3.2 Sound pressure and sound pressure level

Sound Pressure Fundamentals

Sound pressure describes the small, rapid fluctuations in air pressure caused by a sound wave. These fluctuations ride on top of the existing atmospheric pressure, and they're what your eardrum physically responds to. Understanding sound pressure and how we measure it with decibels is central to everything else in acoustics.

Because the range of pressures our ears can detect is enormous (spanning roughly six orders of magnitude), we use a logarithmic scale called the sound pressure level (SPL) to express measurements in decibels. This scale compresses that huge range into manageable numbers and also reflects how human hearing actually perceives loudness.

Sound Pressure and Wave Amplitude

Sound pressure is measured in pascals (Pa). As a sound wave travels through air, it creates alternating regions of slightly higher pressure (compressions) and slightly lower pressure (rarefactions) relative to the ambient atmospheric pressure.

• Sound pressure is directly proportional to the amplitude of the wave, which represents the maximum displacement of air particles from their resting position.
• Larger amplitude means greater pressure fluctuation, which you perceive as a louder sound.
• The frequency of these oscillations determines pitch: rapid oscillations produce high-pitched sounds, while slow oscillations produce low-pitched sounds. Frequency affects how fast the pressure cycles, but amplitude determines how much the pressure swings.

Sound Pressure Level in Decibels

Sound pressure level (SPL) expresses how loud a sound is by comparing its pressure to a fixed reference value, using a logarithmic ratio. The result is given in decibels (dB).

The SPL formula:

$SPL = 20 \log_{10}\left(\frac{p}{p_{\text{ref}}}\right) \text{ dB}$

where $p$ is the measured sound pressure and $p_{\text{ref}}$ is the reference pressure.

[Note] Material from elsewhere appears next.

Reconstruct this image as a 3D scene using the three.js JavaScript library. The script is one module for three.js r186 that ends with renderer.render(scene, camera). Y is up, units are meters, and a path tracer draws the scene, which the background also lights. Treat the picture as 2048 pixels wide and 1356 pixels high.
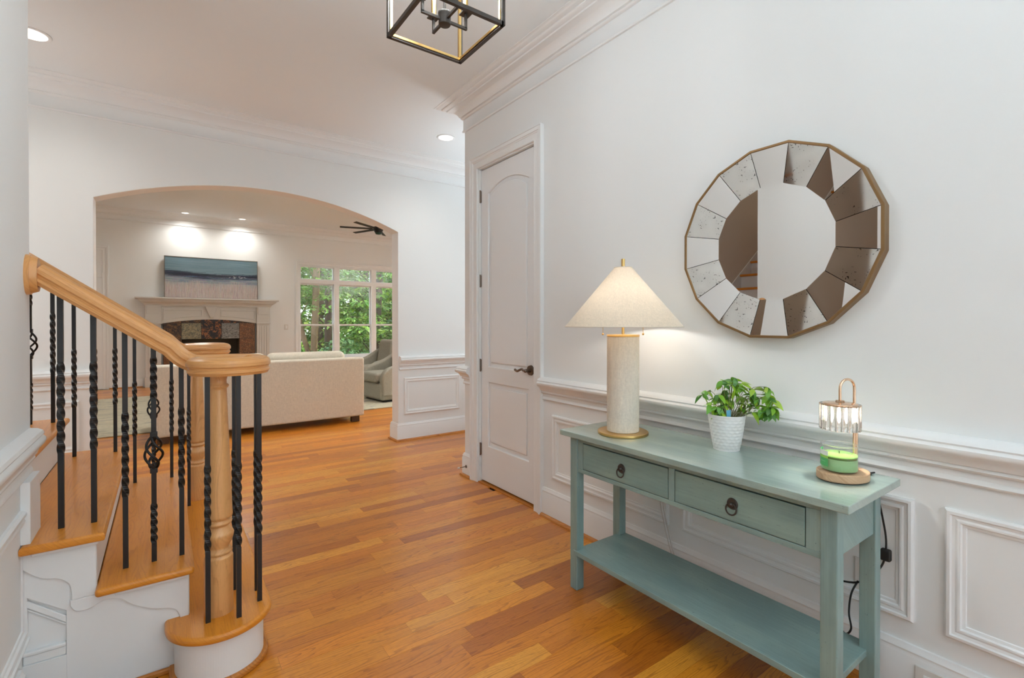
import * as THREE from 'three';
import { RoundedBoxGeometry } from 'three/addons/geometries/RoundedBoxGeometry.js';
import { mergeGeometries, toCreasedNormals } from 'three/addons/utils/BufferGeometryUtils.js';

// ---------------------------------------------------------------- camera, sky, sun, exposure
// plan coordinates below: x to the right, y up, "f" = distance forward from the camera's wall (world z = -f)
const scene = new THREE.Scene();
const W = 2048, H = 1356, FOCAL = 970, EYE = 1.26, YAW = THREE.MathUtils.degToRad(35.72), PITCH = 0.006;
const camera = new THREE.PerspectiveCamera(2 * THREE.MathUtils.radToDeg(Math.atan(H / 2 / FOCAL)), W / H, 0.05, 200);
camera.position.set(0, EYE, 0);
camera.lookAt(Math.sin(YAW) * Math.cos(PITCH), EYE - Math.sin(PITCH), -Math.cos(YAW) * Math.cos(PITCH));
camera.setViewOffset(W, H, 0, 26, W, H);

const renderer = new THREE.WebGLRenderer({ antialias: true });
renderer.toneMapping = THREE.LinearToneMapping;
renderer.toneMappingExposure = 1.28;
renderer.shadowMap.enabled = true;

const SUN = new THREE.Vector3(6, 9.5, 4).normalize();
// hazy bright summer sky: whitish at the horizon, pale blue overhead
{
  const w = 64, h = 64, d = new Float32Array(w * h * 4);
  for (let y = 0; y < h; y++) for (let x = 0; x < w; x++) {
    const up = Math.max(0, Math.sin(((y + 0.5) / h - 0.5) * Math.PI)), k = Math.pow(up, 0.6);
    d.set([0.84 - 0.2 * k, 0.94 - 0.12 * k, 0.98 + 0.04 * k, 1], (y * w + x) * 4);
  }
  const t = new THREE.DataTexture(d, w, h, THREE.RGBAFormat, THREE.FloatType);
  t.mapping = THREE.EquirectangularReflectionMapping; t.magFilter = t.minFilter = THREE.LinearFilter; t.needsUpdate = true;
  scene.background = t;
  scene.backgroundIntensity = 1.9;
}
const sun = new THREE.DirectionalLight(0xfff2dd, 4.2);
sun.name = 'sun';
sun.position.copy(SUN).multiplyScalar(40).add(new THREE.Vector3(4, 0, -18));
sun.target.position.set(4, 0, -18);
Object.assign(sun.shadow.camera, { left: -22, right: 22, top: 22, bottom: -22, near: 1, far: 90 });
sun.shadow.mapSize.set(2048, 2048);
scene.add(sun, sun.target);
// lamp strengths (candela), added fill lamps included, set here and used by the lamps' builders
const POWER = { hallCan: 2.0, foyerAddedCan: 0.8, livingAddedCan: 11, wallWasher: 3.7, lantern: 0.235, tableLamp: 0.105, warmer: 0.19, stairs: 1.5, foyerFillUp: 6.2, hallFillUp: 4.6, hallFillGlobe: 1.7, livingFillUp: 48 };
const WARM = new THREE.Color(0.97, 0.95, 0.9), SOFT = new THREE.Color(0.88, 0.95, 1), CLEAR = new THREE.Color(0.8, 0.92, 1), LAMP = new THREE.Color(1, 0.97, 0.92);

// ---------------------------------------------------------------- helpers
let seedState = 12345;
function rnd() { seedState = (seedState + 0x6d2b79f5) | 0; let t = Math.imul(seedState ^ (seedState >>> 15), 1 | seedState); t = (t + Math.imul(t ^ (t >>> 7), 61 | t)) ^ t; return ((t ^ (t >>> 14)) >>> 0) / 4294967296; }
const rr = (a, b) => a + (b - a) * rnd();
const V = (x, y, z) => new THREE.Vector3(x, y, z);
const usedNames = {};
function numbered(n) { const k = usedNames[n] = (usedNames[n] ?? -1) + 1; return k ? n + '_' + String(k).padStart(3, '0') : n; }
function clean(g) {
  g = g.index ? g.toNonIndexed() : g;
  for (const k of Object.keys(g.attributes)) if (!['position', 'normal', 'uv', 'color'].includes(k)) g.deleteAttribute(k);
  if (!g.attributes.normal) g.computeVertexNormals();
  if (!g.attributes.uv) g.setAttribute('uv', new THREE.BufferAttribute(new Float32Array(g.attributes.position.count * 2), 2));
  return g;
}
const join = (list) => list.length === 1 ? clean(list[0]) : mergeGeometries(list.map(clean));
function part(name, geoms, material, parent, label) {
  const m = new THREE.Mesh(Array.isArray(geoms) ? join(geoms) : geoms, material);
  m.name = parent === scene ? numbered(name) : partName(name, parent);
  if (label) m.userData.label = label;
  parent.add(m);
  return m;
}
function partName(name, parent) {
  const n = parent.userData._n ?? (Object.defineProperty(parent.userData, '_n', { value: {}, enumerable: false }), parent.userData._n);
  const k = n[name] = (n[name] ?? -1) + 1;
  return k ? name + '_' + String(k).padStart(3, '0') : name;
}
function thing(name, label, category, pos = [0, 0, 0], turn = 0, group) {
  const o = new THREE.Group();
  o.name = numbered(name);
  o.position.set(pos[0], pos[1], -pos[2]);
  o.rotation.y = turn;
  o.userData.label = label; o.userData.category = category;
  if (group) o.userData.group = group;
  scene.add(o);
  return o;
}
function structure(name, label) {
  const o = new THREE.Group();
  o.name = numbered(name);
  o.userData.kind = 'structure';
  if (label) o.userData.label = label;
  scene.add(o);
  return o;
}
// box by plan limits (world when used on groups at the origin)
function bx(x0, x1, y0, y1, f0, f1, r = 0, seg = 2) {
  const sx = Math.abs(x1 - x0), sy = Math.abs(y1 - y0), sz = Math.abs(f1 - f0);
  const g = r > 0 ? new RoundedBoxGeometry(sx, sy, sz, seg, Math.min(r, sx / 2.01, sy / 2.01, sz / 2.01)) : new THREE.BoxGeometry(sx, sy, sz);
  return g.translate((x0 + x1) / 2, (y0 + y1) / 2, -(f0 + f1) / 2);
}
// wood grain along one axis: uv in metres over the 2 m x 0.5 m texture
function grain(g, axis = 'x', ou = rnd(), ov = rnd()) {
  g = clean(g);
  const p = g.attributes.position, uv = g.attributes.uv;
  for (let i = 0; i < p.count; i++) {
    const x = p.getX(i), y = p.getY(i), z = p.getZ(i);
    const [u, v] = axis === 'x' ? [x, y + z] : axis === 'y' ? [y, x + z] : [z, x + y];
    uv.setXY(i, u / 2 + ou, v / 0.5 + ov);
  }
  return g;
}
function tint(g, c) {
  const n = g.attributes.position.count, a = new Float32Array(n * 3);
  for (let i = 0; i < n; i++) a.set(c, i * 3);
  g.setAttribute('color', new THREE.BufferAttribute(a, 3));
  return g;
}
// sweep of a profile [[offset to the left, depth], ...] along a mitred path [[a, b], ...]; map(a, b, d) gives the point
function sweep(path, profile, closed, map, crease = 0.5, capEnds = true) {
  const n = path.length, rows = [];
  const dir = (i, j) => { const x = path[j][0] - path[i][0], y = path[j][1] - path[i][1], l = Math.hypot(x, y); return [x / l, y / l]; };
  for (let i = 0; i < n; i++) {
    const before = closed || i > 0 ? dir((i + n - 1) % n, i) : null, after = closed || i < n - 1 ? dir(i, (i + 1) % n) : null;
    const a = before ?? after, b = after ?? before;
    const na = [-a[1], a[0]], nb = [-b[1], b[0]], k = 1 + na[0] * nb[0] + na[1] * nb[1];
    const m = [(na[0] + nb[0]) / k, (na[1] + nb[1]) / k];
    rows.push(profile.map(([o, d]) => map(path[i][0] + m[0] * o, path[i][1] + m[1] * o, d)));
  }
  const pos = [], tri = (a, b, c) => pos.push(...a, ...b, ...c);
  for (let i = 0; i < (closed ? n : n - 1); i++) {
    const p = rows[i], q = rows[(i + 1) % n];
    for (let k = 0; k + 1 < profile.length; k++) { tri(p[k], q[k], q[k + 1]); tri(p[k], q[k + 1], p[k + 1]); }
  }
  if (!closed && capEnds) {
    const faces = THREE.ShapeUtils.triangulateShape(profile.map(([o, d]) => new THREE.Vector2(o, d)), []);
    for (const r of [rows[0], rows[n - 1]]) for (const [i, j, k] of faces) tri(r[i], r[j], r[k]);
  }
  const g = new THREE.BufferGeometry();
  g.setAttribute('position', new THREE.Float32BufferAttribute(pos, 3));
  g.computeVertexNormals();
  return clean(toCreasedNormals(g, crease));
}
const PLAN = (a, b, d) => [a, d, -b];                       // path in plan (x, f), depth = height
const ON_RIGHT = (x) => (a, b, d) => [x - d, b, a];          // on a wall facing -x: a = -f, b = height, d = out of the wall
const ON_LEFT = (x) => (a, b, d) => [x + d, b, -a];          // on a wall facing +x: a = f
const ON_FAR = (f) => (a, b, d) => [a, b, -f + d];           // on a wall facing the camera: a = x
const frame = (a0, a1, b0, b1, profile, map) => sweep([[a0, b0], [a1, b0], [a1, b1], [a0, b1]], profile, true, map);
function shapeOf(points) { const s = new THREE.Shape(); points.forEach(([x, y], i) => i ? s.lineTo(x, y) : s.moveTo(x, y)); s.closePath(); return s; }
function extrude(shape, depth, bevel = 0, seg = 1, curve = 12) {
  return clean(new THREE.ExtrudeGeometry(shape, { depth: depth - 2 * bevel, bevelEnabled: bevel > 0, bevelThickness: bevel, bevelSize: bevel, bevelOffset: -bevel, bevelSegments: seg, curveSegments: curve }).translate(0, 0, bevel));
}
const lathe = (pts, seg = 40) => new THREE.LatheGeometry(pts.map(([r, y]) => new THREE.Vector2(r, y)), seg);
function tube(points, r, seg = 24, rad = 8, tension = 0.5) { return new THREE.TubeGeometry(new THREE.CatmullRomCurve3(points, false, 'catmullrom', tension), seg, r, rad, false); }
function cyl(x, y0, y1, z, r, seg = 20) { return new THREE.CylinderGeometry(r, r, y1 - y0, seg).translate(x, (y0 + y1) / 2, z); }
function bar(a, b, w, h = w) { // square bar between two points
  const d = b.clone().sub(a), g = new THREE.BoxGeometry(w, d.length(), h);
  g.applyQuaternion(new THREE.Quaternion().setFromUnitVectors(V(0, 1, 0), d.clone().normalize()));
  return g.translate((a.x + b.x) / 2, (a.y + b.y) / 2, (a.z + b.z) / 2);
}

// ---------------------------------------------------------------- noise and textures
function lattice(px, py, seed) {
  const t = new Float32Array(px * py); let s = seed;
  for (let i = 0; i < t.length; i++) { s = (Math.imul(s, 1664525) + 1013904223) | 0; t[i] = (s >>> 0) / 4294967296; }
  return (x, y) => {
    const ix = Math.floor(x), iy = Math.floor(y), fx = x - ix, fy = y - iy, u = fx * fx * (3 - 2 * fx), v = fy * fy * (3 - 2 * fy);
    const at = (i, j) => t[(((j % py) + py) % py) * px + (((i % px) + px) % px)];
    return (at(ix, iy) * (1 - u) + at(ix + 1, iy) * u) * (1 - v) + (at(ix, iy + 1) * (1 - u) + at(ix + 1, iy + 1) * u) * v;
  };
}
function dataTexture(w, h, fn, srgb = true, repeat = [1, 1]) {
  const d = new Uint8Array(w * h * 4);
  for (let y = 0; y < h; y++) for (let x = 0; x < w; x++) {
    const c = fn(x / w, y / h);
    for (let k = 0; k < 3; k++) d[(y * w + x) * 4 + k] = Math.max(0, Math.min(255, c[k] * 255));
    d[(y * w + x) * 4 + 3] = 255;
  }
  const t = new THREE.DataTexture(d, w, h);
  t.magFilter = THREE.LinearFilter; t.minFilter = THREE.LinearMipmapLinearFilter; t.generateMipmaps = true;
  t.wrapS = t.wrapT = THREE.RepeatWrapping; t.repeat.set(...repeat);
  if (srgb) t.colorSpace = THREE.SRGBColorSpace;
  t.needsUpdate = true;
  return t;
}
const smooth = (a, b, x) => { x = Math.max(0, Math.min(1, (x - a) / (b - a))); return x * x * (3 - 2 * x); };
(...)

Why logarithmic? Two reasons:

• The range of audible pressures is massive. The quietest sound you can hear is about $2 \times 10^{-5}$ Pa, while the threshold of pain is around 20 Pa. That's a ratio of 1,000,000:1. A linear scale would be impractical.
• Human hearing perceives loudness roughly logarithmically. Doubling the perceived loudness doesn't require doubling the pressure; it requires roughly a 10 dB increase.

Calculations and Reference Pressure

Calculations for Sound Measurements

Instantaneous sound pressure for a pure tone is described by:

$p(t) = p_0 \sin(2\pi f t)$

where $p_0$ is the pressure amplitude, $f$ is frequency in Hz, and $t$ is time in seconds. This gives you the pressure at any specific moment.

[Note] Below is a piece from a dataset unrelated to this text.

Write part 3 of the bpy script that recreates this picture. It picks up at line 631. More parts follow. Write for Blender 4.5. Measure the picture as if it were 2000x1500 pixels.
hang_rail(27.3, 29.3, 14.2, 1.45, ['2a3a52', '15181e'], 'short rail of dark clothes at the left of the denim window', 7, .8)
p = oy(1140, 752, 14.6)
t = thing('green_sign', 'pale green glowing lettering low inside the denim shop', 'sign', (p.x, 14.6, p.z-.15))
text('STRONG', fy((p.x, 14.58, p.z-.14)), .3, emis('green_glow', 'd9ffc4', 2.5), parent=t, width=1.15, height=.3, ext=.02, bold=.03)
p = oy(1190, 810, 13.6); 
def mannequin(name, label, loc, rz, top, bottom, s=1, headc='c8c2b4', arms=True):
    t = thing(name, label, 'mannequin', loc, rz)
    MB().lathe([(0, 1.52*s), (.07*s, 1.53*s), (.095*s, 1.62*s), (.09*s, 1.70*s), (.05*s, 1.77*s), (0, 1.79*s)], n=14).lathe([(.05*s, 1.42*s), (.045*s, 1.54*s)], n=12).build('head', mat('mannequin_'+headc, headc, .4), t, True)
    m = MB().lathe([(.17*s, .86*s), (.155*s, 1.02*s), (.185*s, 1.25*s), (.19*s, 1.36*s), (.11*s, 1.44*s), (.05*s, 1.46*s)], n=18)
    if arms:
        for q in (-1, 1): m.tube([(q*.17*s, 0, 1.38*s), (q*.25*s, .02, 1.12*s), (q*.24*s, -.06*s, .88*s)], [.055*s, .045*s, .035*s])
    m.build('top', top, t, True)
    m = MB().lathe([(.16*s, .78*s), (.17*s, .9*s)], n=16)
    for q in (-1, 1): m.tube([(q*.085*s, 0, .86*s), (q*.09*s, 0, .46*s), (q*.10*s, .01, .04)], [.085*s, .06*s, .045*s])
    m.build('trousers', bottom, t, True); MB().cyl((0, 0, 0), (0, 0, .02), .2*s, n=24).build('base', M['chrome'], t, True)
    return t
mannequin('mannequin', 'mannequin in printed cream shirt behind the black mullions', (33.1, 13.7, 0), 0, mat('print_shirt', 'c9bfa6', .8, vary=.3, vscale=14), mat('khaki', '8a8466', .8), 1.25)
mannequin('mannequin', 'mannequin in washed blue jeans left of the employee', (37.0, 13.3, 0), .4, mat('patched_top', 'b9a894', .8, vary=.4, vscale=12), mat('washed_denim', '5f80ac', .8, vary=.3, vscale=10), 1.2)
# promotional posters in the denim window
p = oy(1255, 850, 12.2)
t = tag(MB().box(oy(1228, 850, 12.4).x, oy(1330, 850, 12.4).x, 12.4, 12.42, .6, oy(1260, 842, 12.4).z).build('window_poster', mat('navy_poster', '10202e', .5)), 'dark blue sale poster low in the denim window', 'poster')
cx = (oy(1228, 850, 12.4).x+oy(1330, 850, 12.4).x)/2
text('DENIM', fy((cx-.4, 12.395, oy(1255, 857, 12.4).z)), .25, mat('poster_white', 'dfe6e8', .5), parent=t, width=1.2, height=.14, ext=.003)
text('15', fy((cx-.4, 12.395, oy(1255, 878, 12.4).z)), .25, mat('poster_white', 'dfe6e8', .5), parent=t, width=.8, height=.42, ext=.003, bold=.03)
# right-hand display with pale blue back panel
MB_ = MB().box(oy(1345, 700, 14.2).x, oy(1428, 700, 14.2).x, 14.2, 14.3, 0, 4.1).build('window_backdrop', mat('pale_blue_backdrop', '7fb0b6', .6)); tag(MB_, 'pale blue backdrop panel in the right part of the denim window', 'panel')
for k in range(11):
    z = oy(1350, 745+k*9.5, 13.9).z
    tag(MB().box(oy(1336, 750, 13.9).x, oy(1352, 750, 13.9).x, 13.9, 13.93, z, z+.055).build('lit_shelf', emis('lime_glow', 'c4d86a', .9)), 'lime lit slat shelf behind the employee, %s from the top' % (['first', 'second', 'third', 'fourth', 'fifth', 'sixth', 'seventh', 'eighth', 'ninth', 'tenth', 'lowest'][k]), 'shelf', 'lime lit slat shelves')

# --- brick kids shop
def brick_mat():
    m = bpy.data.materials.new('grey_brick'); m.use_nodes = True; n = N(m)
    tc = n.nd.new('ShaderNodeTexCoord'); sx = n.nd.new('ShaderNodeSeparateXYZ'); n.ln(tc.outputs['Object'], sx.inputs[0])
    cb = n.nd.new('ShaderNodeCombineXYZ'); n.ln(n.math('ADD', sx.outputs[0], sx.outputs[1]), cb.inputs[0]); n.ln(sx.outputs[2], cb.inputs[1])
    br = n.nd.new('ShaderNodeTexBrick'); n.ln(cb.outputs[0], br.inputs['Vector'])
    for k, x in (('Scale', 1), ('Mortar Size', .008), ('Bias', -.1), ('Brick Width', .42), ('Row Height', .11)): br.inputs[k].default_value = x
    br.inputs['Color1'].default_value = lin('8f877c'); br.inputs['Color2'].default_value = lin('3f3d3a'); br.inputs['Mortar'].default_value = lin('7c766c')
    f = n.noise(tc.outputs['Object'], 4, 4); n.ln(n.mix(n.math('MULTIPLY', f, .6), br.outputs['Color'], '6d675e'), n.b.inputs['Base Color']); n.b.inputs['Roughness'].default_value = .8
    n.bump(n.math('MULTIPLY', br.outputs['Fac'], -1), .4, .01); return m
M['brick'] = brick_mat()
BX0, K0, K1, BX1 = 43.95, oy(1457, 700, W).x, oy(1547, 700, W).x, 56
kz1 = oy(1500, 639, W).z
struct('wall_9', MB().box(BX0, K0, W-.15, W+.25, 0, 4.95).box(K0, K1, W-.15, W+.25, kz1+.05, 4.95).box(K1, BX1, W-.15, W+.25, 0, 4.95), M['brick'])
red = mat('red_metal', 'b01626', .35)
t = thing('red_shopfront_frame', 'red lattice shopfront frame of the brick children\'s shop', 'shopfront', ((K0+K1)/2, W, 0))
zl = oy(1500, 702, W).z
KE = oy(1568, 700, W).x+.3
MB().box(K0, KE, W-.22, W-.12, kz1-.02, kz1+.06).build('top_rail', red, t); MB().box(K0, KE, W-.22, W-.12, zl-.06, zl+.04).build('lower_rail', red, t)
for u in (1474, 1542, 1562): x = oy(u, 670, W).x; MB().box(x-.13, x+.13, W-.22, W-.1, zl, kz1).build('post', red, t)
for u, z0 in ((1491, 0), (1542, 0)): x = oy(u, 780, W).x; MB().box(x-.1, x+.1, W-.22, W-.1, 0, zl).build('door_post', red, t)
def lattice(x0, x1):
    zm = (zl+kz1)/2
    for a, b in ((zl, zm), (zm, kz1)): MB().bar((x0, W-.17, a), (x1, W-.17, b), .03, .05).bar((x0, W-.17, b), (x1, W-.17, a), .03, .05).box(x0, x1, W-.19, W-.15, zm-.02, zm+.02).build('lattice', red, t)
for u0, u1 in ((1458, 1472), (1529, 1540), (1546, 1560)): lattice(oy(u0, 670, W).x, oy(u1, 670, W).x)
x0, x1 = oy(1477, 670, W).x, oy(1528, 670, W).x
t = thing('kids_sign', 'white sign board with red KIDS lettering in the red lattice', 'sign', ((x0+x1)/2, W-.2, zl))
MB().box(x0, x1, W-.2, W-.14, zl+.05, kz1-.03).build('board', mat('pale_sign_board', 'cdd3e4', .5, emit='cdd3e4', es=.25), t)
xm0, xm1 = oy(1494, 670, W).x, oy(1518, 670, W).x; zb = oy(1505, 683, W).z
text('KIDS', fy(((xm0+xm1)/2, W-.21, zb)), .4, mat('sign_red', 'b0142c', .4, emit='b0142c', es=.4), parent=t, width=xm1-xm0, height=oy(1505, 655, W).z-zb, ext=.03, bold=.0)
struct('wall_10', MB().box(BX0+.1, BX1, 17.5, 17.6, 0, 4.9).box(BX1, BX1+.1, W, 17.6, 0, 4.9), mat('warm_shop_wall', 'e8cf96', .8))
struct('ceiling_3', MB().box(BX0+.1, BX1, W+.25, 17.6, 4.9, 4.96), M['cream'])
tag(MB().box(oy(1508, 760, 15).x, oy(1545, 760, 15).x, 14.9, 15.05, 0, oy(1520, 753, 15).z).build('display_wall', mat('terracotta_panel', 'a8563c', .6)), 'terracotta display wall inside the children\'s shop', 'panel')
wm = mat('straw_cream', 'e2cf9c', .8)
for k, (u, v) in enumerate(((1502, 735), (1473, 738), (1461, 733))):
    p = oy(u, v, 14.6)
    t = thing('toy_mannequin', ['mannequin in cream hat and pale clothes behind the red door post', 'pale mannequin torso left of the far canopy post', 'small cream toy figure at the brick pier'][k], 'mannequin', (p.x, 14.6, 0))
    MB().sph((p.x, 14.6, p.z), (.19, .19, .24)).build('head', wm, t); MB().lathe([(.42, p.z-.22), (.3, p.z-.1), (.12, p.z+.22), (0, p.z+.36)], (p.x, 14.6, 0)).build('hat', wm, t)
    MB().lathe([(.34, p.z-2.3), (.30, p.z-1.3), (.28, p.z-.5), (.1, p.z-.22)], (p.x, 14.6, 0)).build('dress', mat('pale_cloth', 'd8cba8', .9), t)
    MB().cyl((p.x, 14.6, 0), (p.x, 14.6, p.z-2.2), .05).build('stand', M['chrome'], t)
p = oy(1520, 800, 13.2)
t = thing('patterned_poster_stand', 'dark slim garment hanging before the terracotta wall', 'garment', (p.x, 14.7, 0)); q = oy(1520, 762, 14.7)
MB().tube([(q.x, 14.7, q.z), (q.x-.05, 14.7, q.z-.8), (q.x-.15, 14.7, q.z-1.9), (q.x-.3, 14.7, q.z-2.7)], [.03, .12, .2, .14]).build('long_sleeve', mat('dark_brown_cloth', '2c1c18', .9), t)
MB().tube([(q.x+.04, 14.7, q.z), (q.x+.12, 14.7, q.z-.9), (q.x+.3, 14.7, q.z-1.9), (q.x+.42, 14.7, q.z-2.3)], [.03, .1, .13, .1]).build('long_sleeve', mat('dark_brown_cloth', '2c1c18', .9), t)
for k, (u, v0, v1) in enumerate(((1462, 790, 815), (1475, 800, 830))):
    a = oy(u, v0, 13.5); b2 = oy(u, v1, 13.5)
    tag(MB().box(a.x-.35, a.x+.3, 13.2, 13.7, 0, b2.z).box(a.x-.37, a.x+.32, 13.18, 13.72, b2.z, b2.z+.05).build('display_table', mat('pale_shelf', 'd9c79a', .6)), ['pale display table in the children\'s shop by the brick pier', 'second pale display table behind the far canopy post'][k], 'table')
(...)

For SPL calculations, you don't use the peak pressure directly. Instead, you use the root mean square (RMS) pressure, which represents the effective average pressure of the wave:

$SPL = 20 \log_{10}\left(\frac{p_{\text{rms}}}{p_{\text{ref}}}\right) \text{ dB}$

For a pure sine wave, $p_{\text{rms}} = \frac{p_0}{\sqrt{2}}$.

To convert back from dB to pascals, rearrange the formula:

$p = p_{\text{ref}} \times 10^{SPL/20}$

Quick example: What's the RMS pressure of a 94 dB SPL sound?

1. Start with $p = p_{\text{ref}} \times 10^{SPL/20}$
2. Plug in values: $p = 2 \times 10^{-5} \times 10^{94/20}$
3. Calculate the exponent: $10^{4.7} \approx 50119$
4. Multiply: $p \approx 2 \times 10^{-5} \times 50119 \approx 1 \text{ Pa}$

So 94 dB SPL corresponds to an RMS pressure of about 1 Pa. This is a handy benchmark to remember.

Reference Pressure in Acoustics

The standard reference pressure for airborne sound is $p_{\text{ref}} = 2 \times 10^{-5}$ Pa (20 µPa). This value approximates the threshold of human hearing at 1 kHz for a young, healthy listener.

• Using a fixed reference ensures that SPL values are consistent and comparable across different measurements, environments, and instruments.
• This reference is internationally standardized by organizations including ISO, ANSI, and IEC.

The reference pressure changes depending on the medium:

Water uses a lower reference pressure because of its much higher density and sound speed. This means you cannot directly compare a dB value measured in air with one measured in water. A sound that's 120 dB in water is not the same intensity as 120 dB in air.